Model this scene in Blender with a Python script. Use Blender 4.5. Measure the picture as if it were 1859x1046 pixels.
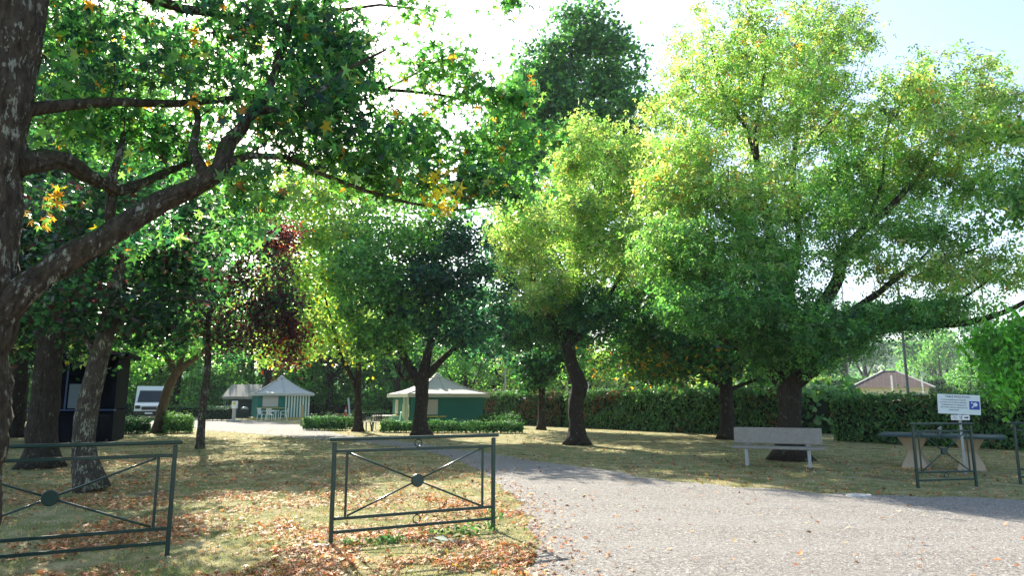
import bpy, math, random
import numpy as np
from mathutils import Vector, noise, Matrix
R = math.radians
random.seed(7); rng = np.random.default_rng(7)
S = bpy.context.scene
for o in list(bpy.data.objects): bpy.data.objects.remove(o)
COL = S.collection

# ------------------------------------------------------------ camera, sky, sun
EYE = 1.5; PITCH = R(9.3); FPX = 1239.0; CW, CH = 1859.0, 1046.0
cd = bpy.data.cameras.new('camera'); cam = bpy.data.objects.new('camera', cd); COL.objects.link(cam)
cd.sensor_width = 36; cd.lens = 36*FPX/CW; cd.clip_start = 0.05; cd.clip_end = 4000
cam.location = (0, 0, EYE); cam.rotation_euler = (R(90)+PITCH, 0, 0)
S.camera = cam
SUN_EL = R(33); SUN_AZ = R(-25)          # azimuth from +Y, negative = left
w = bpy.data.worlds.new("World"); S.world = w; w.use_nodes = True
nt = w.node_tree; nt.nodes.clear()
sky = nt.nodes.new('ShaderNodeTexSky'); sky.sky_type = 'NISHITA'; sky.sun_disc = False
sky.sun_elevation = SUN_EL; sky.sun_rotation = SUN_AZ; sky.air_density = 1.0; sky.dust_density = 1.5; sky.ozone_density = 1.0
bg = nt.nodes.new('ShaderNodeBackground'); bg.inputs[1].default_value = 0.12
wo = nt.nodes.new('ShaderNodeOutputWorld')
nt.links.new(sky.outputs[0], bg.inputs[0]); nt.links.new(bg.outputs[0], wo.inputs[0])
sd = bpy.data.lights.new('sun', 'SUN'); sd.energy = 5.0; sd.angle = R(0.5); sd.color = (1.0, 0.93, 0.80)
sun = bpy.data.objects.new('sun', sd); COL.objects.link(sun)
tosun = Vector((math.sin(SUN_AZ)*math.cos(SUN_EL), math.cos(SUN_AZ)*math.cos(SUN_EL), math.sin(SUN_EL)))
sun.rotation_euler = (-tosun).to_track_quat('-Z', 'Y').to_euler(); sun.location = tosun*60
S.view_settings.view_transform = 'Standard'; S.view_settings.look = 'None'
S.view_settings.exposure = 1.58; S.view_settings.gamma = 1; S.view_settings.use_curve_mapping = False
try:
    S.cycles.max_bounces = 7; S.cycles.diffuse_bounces = 4; S.cycles.transmission_bounces = 4
    S.cycles.transparent_max_bounces = 6; S.cycles.volume_bounces = 0
except Exception: pass

# ------------------------------------------------------------ pixel helpers (photo pixels -> real points)
ST, CT = math.sin(PITCH), math.cos(PITCH)
def ray(px, py):
    u = (px-CW/2)/FPX; v = (CH/2-py)/FPX
    return Vector((u, CT-v*ST, ST+v*CT))
def gp(px, py, z=0.0):
    d = ray(px, py); t = (z-EYE)/d.z
    return Vector((d.x*t, d.y*t, z))
def at(px, py, Y):
    d = ray(px, py); t = Y/d.y
    return Vector((d.x*t, Y, EYE+d.z*t))

# ------------------------------------------------------------ object helpers
def tag(o, label=None, cat=None, group=None, kind=None):
    if label: o['label'] = label
    if cat: o['category'] = cat
    if group: o['group'] = group
    if kind: o['kind'] = kind
    return o
def empty(name, loc, rz=0.0, label=None, cat=None, group=None):
    o = bpy.data.objects.new(name, None); COL.objects.link(o)
    o.location = loc; o.rotation_euler = (0, 0, rz); o.empty_display_size = 0.2
    return tag(o, label, cat, group)
def link(name, me, mat=None, parent=None):
    o = bpy.data.objects.new(name, me); COL.objects.link(o)
    if mat is not None: me.materials.append(mat)
    if parent is not None: o.parent = parent
    return o
def copy_tree(o, parent=None):
    c = o.copy(); COL.objects.link(c); c.parent = parent
    for ch in list(o.children): copy_tree(ch, c)
    return c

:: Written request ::
Omit the pictures, then repeat exactly each line from the beginning of the listing through the line with "COL = S.collection".

:: Written response ::
Model this scene in Blender with a Python script. Use Blender 4.5. Measure the picture as if it were 1859x1046 pixels.
import bpy, math, random
import numpy as np
from mathutils import Vector, noise, Matrix
R = math.radians
random.seed(7); rng = np.random.default_rng(7)
S = bpy.context.scene
for o in list(bpy.data.objects): bpy.data.objects.remove(o)
COL = S.collection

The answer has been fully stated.